Recordó que ganó democráticamente las elecciones de 1933, y esto ya no lo dice
Durán pero conviene retenerlo: la compacta mayoría lo respaldó hasta las
últimas horas del '45 en el búnker berlinés.
Como prueba de las formas
hipócritas de las declaraciones, y para volver sobre hechos que muchos de los
indignados olvidan, recuerda este triste capítulo de la historia:
El 13 de mayo de 1939, el
transatlántico alemán St. Louis partió desde Hamburgo (Alemania) hacia La
Habana (Cuba). A bordo viajaban 937 pasajeros, mayoritariamente judíos alemanes
que huían del Tercer Reich. Habían solicitado visados para los Estados Unidos y
tenían planeado permanecer transitoriamente en Cuba. Desde la Kristallnacht (9
y 10 de noviembre de 1938), los nazis habían intensificado el ritmo de la
emigración forzada de judíos. Joseph Goebbels esperaba, junto al resto de la
jerarquía nazi, que la negativa de otros países a admitirlos contribuyera a la
realización de los objetivos antisemitas del régimen. Y así fue. Antes de que
el barco saliera de Hamburgo, los periódicos derechistas cubanos anunciaron la
inminente llegada de la nave y solicitaron se pusiera fin a la admisión de
refugiados judíos. La prensa estadounidense y europea llevó la historia a
millones de lectores. Sólo unos pocos sugirieron que los refugiados deberían
ser admitidos en los Estados Unidos. Los informes sobre la llegada del St.
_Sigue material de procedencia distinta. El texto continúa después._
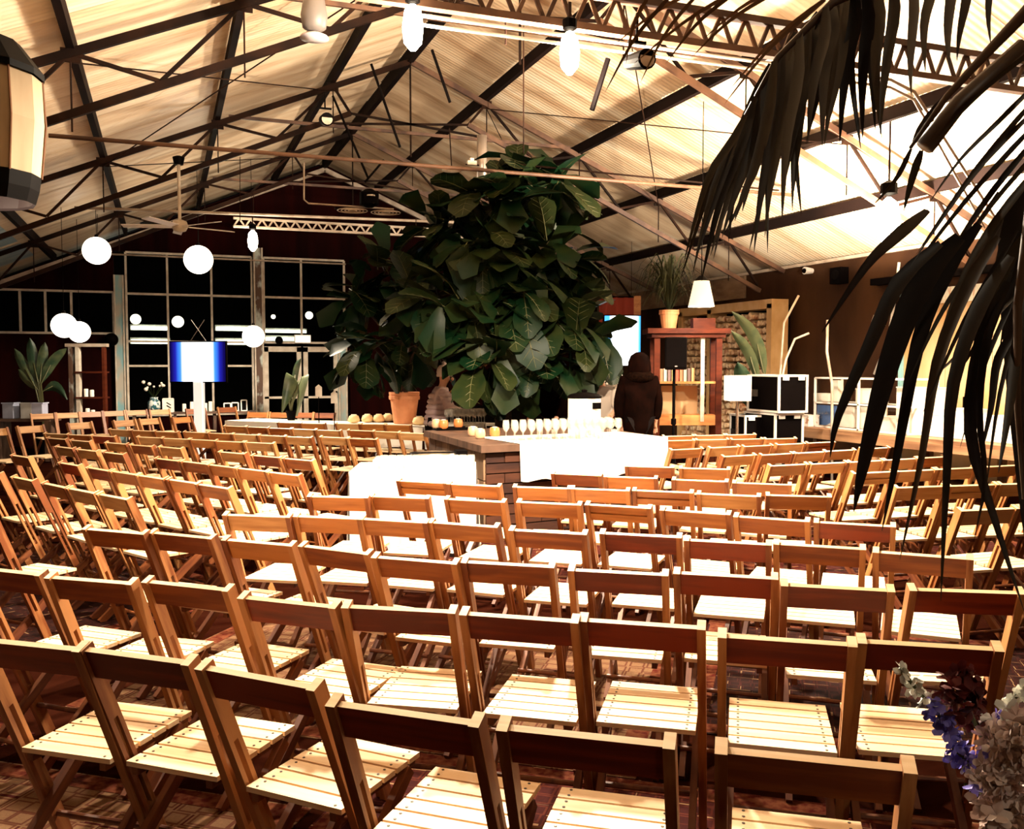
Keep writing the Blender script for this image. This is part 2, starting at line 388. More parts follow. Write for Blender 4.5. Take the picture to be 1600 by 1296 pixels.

Louis provocaron una enorme manifestación antisemita en La Habana; el 8 de mayo
de 1939, cinco días antes de que el barco zarpara de Hamburgo, 40 mil marcharon
entonando consignas antisemitas. Decenas de miles las escucharon por radio. Y
cuando el barco llegó a puerto el 27 de mayo, sólo se permitió el desembarco de
28 pasajeros. Seis de ellos no eran judíos (cuatro españoles y dos cubanos). Los
restantes 22 disponían de documentos legales de entrada.
La admiración por Hitler y el antisemitismo,
la conveniencia de hablar o callar, hablar a media voz como para ser de la
partida pero no tanto, es parte de lo que nuestro investigador enseña a sus
clientes, aconseja a sus candidatos, pero cuando debe combatir en la arena
política, no conoce armas despreciables ni métodos rechazables, como comenta en
sus libros con ostentación de sus logros por perversos que éstos sean, con tal
de lograr el objetivo propuesto: que gane su cliente y destrozar a su
adversario. Sin embargo, para el público parece ser menos escandaloso que su
confesada admiración por Hitler.
Es mucho más grave, en mi opinión, haber
convertido la ciencia de la polis como un ejercicio del bien común —que proponían Platón, Aristóteles, santo Tomás de
Aquino, entre otros, y que recoge toda la tradición judeocristiana— en un
ejercicio de técnicas de marketing
para la colocación de un nuevo producto en el mercado político: un candidato. Bastardear ese legado de la
cultura occidental, vaciarlo de contenido ético, reducirlo a una mera
competencia en la que se premia al que llega a la meta con más votos, sin
importar cómo se los recolecte, es, aunque parezca exagerado un delito de lesa humanidad.